##### Records for the task #####
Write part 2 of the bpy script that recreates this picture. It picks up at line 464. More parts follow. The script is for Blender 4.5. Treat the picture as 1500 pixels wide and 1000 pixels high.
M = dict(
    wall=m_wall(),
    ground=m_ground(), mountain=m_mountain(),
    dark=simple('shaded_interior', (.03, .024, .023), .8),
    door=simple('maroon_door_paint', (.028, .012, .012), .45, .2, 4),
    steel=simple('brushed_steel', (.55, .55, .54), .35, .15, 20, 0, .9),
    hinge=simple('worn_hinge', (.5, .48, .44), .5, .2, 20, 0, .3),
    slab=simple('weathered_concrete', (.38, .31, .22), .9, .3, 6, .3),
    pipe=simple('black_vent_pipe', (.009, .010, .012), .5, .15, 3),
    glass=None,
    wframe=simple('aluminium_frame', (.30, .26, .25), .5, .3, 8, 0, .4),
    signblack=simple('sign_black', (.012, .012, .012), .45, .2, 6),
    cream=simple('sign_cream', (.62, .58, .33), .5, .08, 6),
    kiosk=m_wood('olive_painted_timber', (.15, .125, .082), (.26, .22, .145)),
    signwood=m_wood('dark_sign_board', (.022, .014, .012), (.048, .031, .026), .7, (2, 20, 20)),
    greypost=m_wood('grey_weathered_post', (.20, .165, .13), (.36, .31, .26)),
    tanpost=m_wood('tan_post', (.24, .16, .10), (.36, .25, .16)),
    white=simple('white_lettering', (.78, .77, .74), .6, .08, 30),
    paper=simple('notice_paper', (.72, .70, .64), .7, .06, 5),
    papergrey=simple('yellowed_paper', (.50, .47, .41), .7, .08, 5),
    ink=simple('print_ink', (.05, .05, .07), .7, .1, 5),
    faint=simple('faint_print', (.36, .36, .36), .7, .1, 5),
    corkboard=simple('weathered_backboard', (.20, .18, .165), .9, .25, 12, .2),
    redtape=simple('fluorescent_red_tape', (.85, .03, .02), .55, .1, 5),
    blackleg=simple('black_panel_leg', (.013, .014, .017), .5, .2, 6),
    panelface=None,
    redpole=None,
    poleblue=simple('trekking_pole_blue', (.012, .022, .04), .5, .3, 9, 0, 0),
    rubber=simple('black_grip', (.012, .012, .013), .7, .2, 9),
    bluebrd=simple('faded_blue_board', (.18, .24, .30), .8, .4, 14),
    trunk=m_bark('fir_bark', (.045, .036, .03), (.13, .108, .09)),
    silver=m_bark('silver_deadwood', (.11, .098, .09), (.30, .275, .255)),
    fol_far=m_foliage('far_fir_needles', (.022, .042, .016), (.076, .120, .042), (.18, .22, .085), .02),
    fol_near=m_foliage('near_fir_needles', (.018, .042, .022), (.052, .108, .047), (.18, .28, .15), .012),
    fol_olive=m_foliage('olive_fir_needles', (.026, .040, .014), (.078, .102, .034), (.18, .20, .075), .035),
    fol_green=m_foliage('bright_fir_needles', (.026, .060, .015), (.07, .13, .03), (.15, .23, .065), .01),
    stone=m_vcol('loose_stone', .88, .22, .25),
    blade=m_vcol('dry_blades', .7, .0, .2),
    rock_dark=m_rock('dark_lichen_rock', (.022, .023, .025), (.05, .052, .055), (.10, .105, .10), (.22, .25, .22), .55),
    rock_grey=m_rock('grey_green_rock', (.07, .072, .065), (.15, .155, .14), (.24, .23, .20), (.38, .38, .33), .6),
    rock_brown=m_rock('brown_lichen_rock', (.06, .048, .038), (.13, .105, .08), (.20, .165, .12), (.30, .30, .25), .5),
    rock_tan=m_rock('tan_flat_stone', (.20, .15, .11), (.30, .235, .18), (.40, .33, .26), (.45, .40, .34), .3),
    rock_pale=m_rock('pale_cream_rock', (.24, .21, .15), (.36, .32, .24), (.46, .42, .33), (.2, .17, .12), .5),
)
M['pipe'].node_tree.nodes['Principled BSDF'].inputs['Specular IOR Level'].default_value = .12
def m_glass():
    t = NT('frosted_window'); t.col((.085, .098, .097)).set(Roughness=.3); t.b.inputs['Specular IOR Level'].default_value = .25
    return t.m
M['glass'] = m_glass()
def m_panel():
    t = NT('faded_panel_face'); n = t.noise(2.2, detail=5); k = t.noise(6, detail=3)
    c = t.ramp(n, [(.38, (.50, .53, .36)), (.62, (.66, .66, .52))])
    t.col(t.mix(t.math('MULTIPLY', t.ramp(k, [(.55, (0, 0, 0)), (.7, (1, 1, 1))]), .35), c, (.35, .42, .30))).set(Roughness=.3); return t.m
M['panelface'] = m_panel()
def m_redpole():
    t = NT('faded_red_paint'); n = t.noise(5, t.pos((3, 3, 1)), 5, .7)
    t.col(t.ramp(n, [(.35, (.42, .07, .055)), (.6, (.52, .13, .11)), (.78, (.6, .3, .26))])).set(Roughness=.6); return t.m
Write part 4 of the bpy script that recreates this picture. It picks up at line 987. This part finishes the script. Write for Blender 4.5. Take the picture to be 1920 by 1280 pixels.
#####
» Task requirements
Repeat the material in full, exactly as it stands.

» Solution to the exercise
Write part 2 of the bpy script that recreates this picture. It picks up at line 464. More parts follow. The script is for Blender 4.5. Treat the picture as 1500 pixels wide and 1000 pixels high.
M = dict(
    wall=m_wall(),
    ground=m_ground(), mountain=m_mountain(),
    dark=simple('shaded_interior', (.03, .024, .023), .8),
    door=simple('maroon_door_paint', (.028, .012, .012), .45, .2, 4),
    steel=simple('brushed_steel', (.55, .55, .54), .35, .15, 20, 0, .9),
    hinge=simple('worn_hinge', (.5, .48, .44), .5, .2, 20, 0, .3),
    slab=simple('weathered_concrete', (.38, .31, .22), .9, .3, 6, .3),
    pipe=simple('black_vent_pipe', (.009, .010, .012), .5, .15, 3),
    glass=None,
    wframe=simple('aluminium_frame', (.30, .26, .25), .5, .3, 8, 0, .4),
    signblack=simple('sign_black', (.012, .012, .012), .45, .2, 6),
    cream=simple('sign_cream', (.62, .58, .33), .5, .08, 6),
    kiosk=m_wood('olive_painted_timber', (.15, .125, .082), (.26, .22, .145)),
    signwood=m_wood('dark_sign_board', (.022, .014, .012), (.048, .031, .026), .7, (2, 20, 20)),
    greypost=m_wood('grey_weathered_post', (.20, .165, .13), (.36, .31, .26)),
    tanpost=m_wood('tan_post', (.24, .16, .10), (.36, .25, .16)),
    white=simple('white_lettering', (.78, .77, .74), .6, .08, 30),
    paper=simple('notice_paper', (.72, .70, .64), .7, .06, 5),
    papergrey=simple('yellowed_paper', (.50, .47, .41), .7, .08, 5),
    ink=simple('print_ink', (.05, .05, .07), .7, .1, 5),
    faint=simple('faint_print', (.36, .36, .36), .7, .1, 5),
    corkboard=simple('weathered_backboard', (.20, .18, .165), .9, .25, 12, .2),
    redtape=simple('fluorescent_red_tape', (.85, .03, .02), .55, .1, 5),
    blackleg=simple('black_panel_leg', (.013, .014, .017), .5, .2, 6),
    panelface=None,
    redpole=None,
    poleblue=simple('trekking_pole_blue', (.012, .022, .04), .5, .3, 9, 0, 0),
    rubber=simple('black_grip', (.012, .012, .013), .7, .2, 9),
    bluebrd=simple('faded_blue_board', (.18, .24, .30), .8, .4, 14),
    trunk=m_bark('fir_bark', (.045, .036, .03), (.13, .108, .09)),
    silver=m_bark('silver_deadwood', (.11, .098, .09), (.30, .275, .255)),
    fol_far=m_foliage('far_fir_needles', (.022, .042, .016), (.076, .120, .042), (.18, .22, .085), .02),
    fol_near=m_foliage('near_fir_needles', (.018, .042, .022), (.052, .108, .047), (.18, .28, .15), .012),
    fol_olive=m_foliage('olive_fir_needles', (.026, .040, .014), (.078, .102, .034), (.18, .20, .075), .035),
    fol_green=m_foliage('bright_fir_needles', (.026, .060, .015), (.07, .13, .03), (.15, .23, .065), .01),
    stone=m_vcol('loose_stone', .88, .22, .25),
    blade=m_vcol('dry_blades', .7, .0, .2),
    rock_dark=m_rock('dark_lichen_rock', (.022, .023, .025), (.05, .052, .055), (.10, .105, .10), (.22, .25, .22), .55),
    rock_grey=m_rock('grey_green_rock', (.07, .072, .065), (.15, .155, .14), (.24, .23, .20), (.38, .38, .33), .6),
    rock_brown=m_rock('brown_lichen_rock', (.06, .048, .038), (.13, .105, .08), (.20, .165, .12), (.30, .30, .25), .5),
    rock_tan=m_rock('tan_flat_stone', (.20, .15, .11), (.30, .235, .18), (.40, .33, .26), (.45, .40, .34), .3),
    rock_pale=m_rock('pale_cream_rock', (.24, .21, .15), (.36, .32, .24), (.46, .42, .33), (.2, .17, .12), .5),
)
M['pipe'].node_tree.nodes['Principled BSDF'].inputs['Specular IOR Level'].default_value = .12
def m_glass():
    t = NT('frosted_window'); t.col((.085, .098, .097)).set(Roughness=.3); t.b.inputs['Specular IOR Level'].default_value = .25
    return t.m
M['glass'] = m_glass()
def m_panel():
    t = NT('faded_panel_face'); n = t.noise(2.2, detail=5); k = t.noise(6, detail=3)
    c = t.ramp(n, [(.38, (.50, .53, .36)), (.62, (.66, .66, .52))])
    t.col(t.mix(t.math('MULTIPLY', t.ramp(k, [(.55, (0, 0, 0)), (.7, (1, 1, 1))]), .35), c, (.35, .42, .30))).set(Roughness=.3); return t.m
M['panelface'] = m_panel()
def m_redpole():
    t = NT('faded_red_paint'); n = t.noise(5, t.pos((3, 3, 1)), 5, .7)
    t.col(t.ramp(n, [(.35, (.42, .07, .055)), (.6, (.52, .13, .11)), (.78, (.6, .3, .26))])).set(Roughness=.6); return t.m
Write part 4 of the bpy script that recreates this picture. It picks up at line 987. This part finishes the script. Write for Blender 4.5. Take the picture to be 1920 by 1280 pixels.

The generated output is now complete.